= Available data =
__________________________________________________
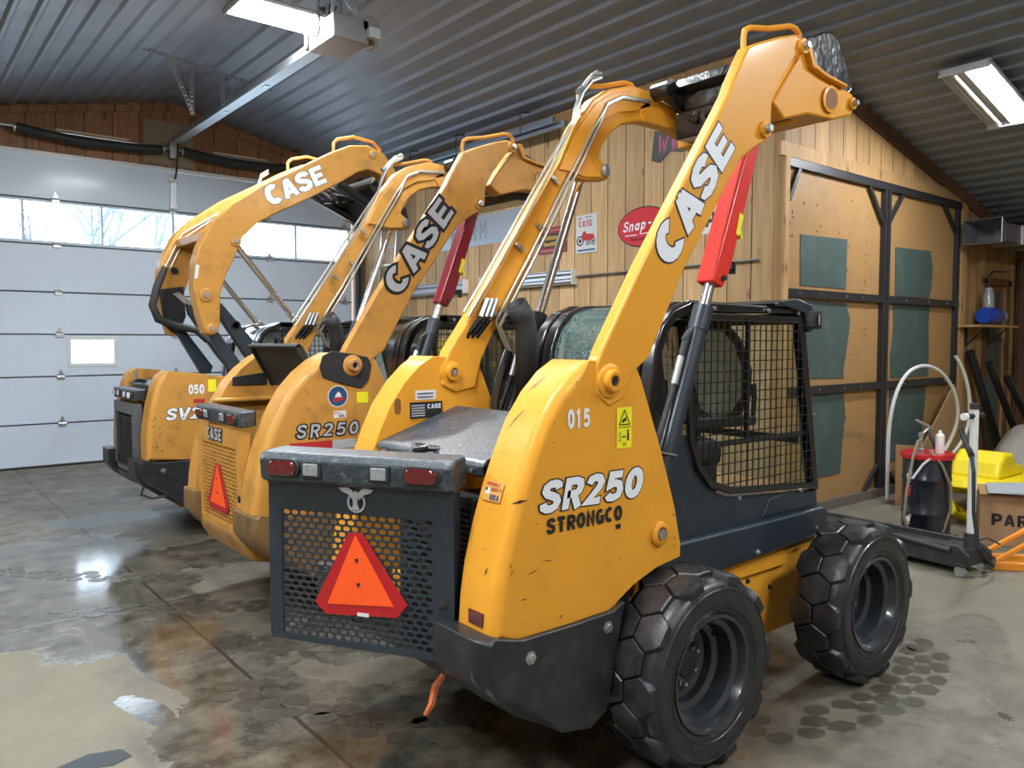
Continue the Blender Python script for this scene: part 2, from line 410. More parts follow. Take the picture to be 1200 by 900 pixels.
def plaque(mb, o, u, v, w, h, off=0.):
    o, u, v = Vector(o), Vector(u).normalized(), Vector(v).normalized(); n = u.cross(v)
    mb.add([o+n*off, o+u*w+n*off, o+u*w+v*h+n*off, o+v*h+n*off], [(0,1,2,3)]); return mb

# ------------------------------------------------------------------ wheels
def hex_tread(mb, R0=.386, H=.022, n=10):
    cols = [(-.077, 0), (0., .5), (.077, 0)]; pitch = 2*math.pi/n
    def rad(w): return R0-max(0, abs(w)-.085)**2*7.
    for cw, of in cols:
        for k in range(n):
            a0 = (k+of)*pitch; hw = .077*.955; hp = pitch/3*.955
            hexa = [(0, 1), (1, .5), (1, -.5), (0, -1), (-1, -.5), (-1, .5)]
            if abs(cw) > .01:
                s = 1 if cw > 0 else -1
                hexa = [(0, 1), (1, .5), (1, -.5), (0, -1), (-1, -.5), (-1, .5)]
            ring = []
            for i in range(6):
                p, q = hexa[i], hexa[(i+1) % 6]
                ring += [p, ((p[0]+q[0])/2, (p[1]+q[1])/2)]
            def P(x, y, h, sc=1.):
                w = max(-.128, min(.128, cw+x*hw*sc)); a = a0+y*hp*sc; r = rad(w)+h
                return (r*math.cos(a), w, r*math.sin(a))
            m = 12
            vs = [P(0, 0, H)]+[P(x, y, H, .5) for x, y in ring]+[P(x, y, H, .93) for x, y in ring]+[P(x, y, H-.005, 1.) for x, y in ring]+[P(x, y, -.012, 1.04) for x, y in ring]
            fs = [(0, 1+i, 1+(i+1) % m) for i in range(m)]
            for g in range(3):
                b = 1+g*m
                fs += [(b+i, b+m+i, b+m+(i+1) % m, b+(i+1) % m) for i in range(m)]
            mb.add(vs, fs)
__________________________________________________
With all pictures left out, please transcribe exactly the lines from the start of the material through the line with "[(0,1,2,3)]); return mb".

Continue the Blender Python script for this scene: part 2, from line 410. More parts follow. Take the picture to be 1200 by 900 pixels.
def plaque(mb, o, u, v, w, h, off=0.):
    o, u, v = Vector(o), Vector(u).normalized(), Vector(v).normalized(); n = u.cross(v)
    mb.add([o+n*off, o+u*w+n*off, o+u*w+v*h+n*off, o+v*h+n*off], [(0,1,2,3)]); return mb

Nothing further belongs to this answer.